Esta proclamação exortada por Pedro tem duas implicações. Primeiramente, refere-se, especialmente a algo a ser compartilhado aos incrédulos, aos de fora do povo. A palavra usada por Pedro tem o significado primário de “contar para fora”. Logo, o foco aponta prioritariamente para aquilo que a igreja chama de evangelização. Mostrar, expor Deus aos outros. Esta perspectiva segue a revelada do Primeiro Testamento, como no texto de Isaías que consideramos.
E uma segunda implicação desta proclamação é encontrada no significado secundário da palavra usada por Pedro de “proclamar por toda a parte, publicar completamente”. O foco aponta para uma proclamação que para ser completa deve incluir o todo de quem a proclama; logo, deve ser algo que vá além do discurso, incluindo sua experiência de vida.
É por isso que o evangelho soa como uma proclamação escandalosa para muitos, quando misturado com um testemunho que destoa de seu conteúdo.
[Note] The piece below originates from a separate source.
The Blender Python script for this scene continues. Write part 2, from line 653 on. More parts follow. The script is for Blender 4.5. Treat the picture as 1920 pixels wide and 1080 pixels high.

É um escândalo para qualquer um o apresentar o Deus Santo e transformador da vida, tendo uma vida envolvida em pecado e um caráter duvidoso, ou claramente desqualificado.
Por isso que o Senhor através de Isaías afirma que: “Eu, eu sou o Senhor, e fora de mim não há salvador. Eu anunciei salvação, realizei-a e a fiz ouvir; deus estranho não houve entre vós, pois vós sois as minhas testemunhas, diz o Senhor; eu sou Deus”. É preciso ser testemunha. É preciso que a vida testifique as palavras de que Deus salva e transforma. E de que vale a pena.
É por isso que o Senhor através de Pedro afirma que: “Vós, porém, sois raça eleita, sacerdócio real, nação santa, povo de propriedade exclusiva de Deus, a fim de proclamardes as virtudes daquele que vos chamou das trevas para a sua maravilhosa luz”. Houve mudança em nossa identidade, em nossa participação coletiva; e esta mudança deve redundar em proclamar o Senhor da mudança.
3. Implica em servir.
E, como parte deste testemunho, somos conduzidos a servir. O termo é aqui usado tanto como ênfase – testemunhamos ao servir, servimos ao testemunhar – quanto para especificar nossa ligação com Cristo, o Servo escolhido (Isaías 42.1; 53.11).
E, seguindo seu exemplo, este servir implica em atuar em benefício de Seu povo, de Seu corpo; hoje, a igreja; naquele tempo, Israel. “Vós sois as minhas testemunhas; diz o Senhor, o meu servo a quem escolhi”. A ideia de servir está difundida em toda a Revelação. O próprio Senhor Jesus Cristo afirmou que isto estava implícito em seu ministério, e que o mesmo se daria a todos os seus (Mateus 20.26-28).
E, por isso, os apóstolos, como Pedro, ensinou a igreja a fazê-lo (1Pedro 4.10-11). O servir está implícito em ser povo de Deus; em ser discípulo de Cristo, e ter de fazer como o Mestre. A capacidade de servir está incluída no projeto do Senhor (dons, v.10). E o propósito deste servir é o mesmo da proclamação e adoração: glorificar a Deus (v.11).
Fomos salvos para quê?
Não fomos salvos simplesmente para sermos libertados da escravidão do pecado, ou livrados da condenação eterna. Não fomos salvos para perambularmos pelo mundo, admirando, suspirando e ansiando por coisas que preenchem a alma daqueles que não vivem com Deus; como se estivéssemos desconectados dEle.
Fomos salvos para servir ao Senhor e aos seus propósitos. Fomos salvos para testemunhar do Salvador, proclamando sua glória e cantando sua graça; e, salvos para servir, em conformidade com o dom que recebemos.
Este tem de ser o propósito de nossa nova existência. E, não há outro sentido e propósito para nós, revelado nas Escrituras.
O quanto sua vida e seu servir tem redundado em glorificação ao Senhor?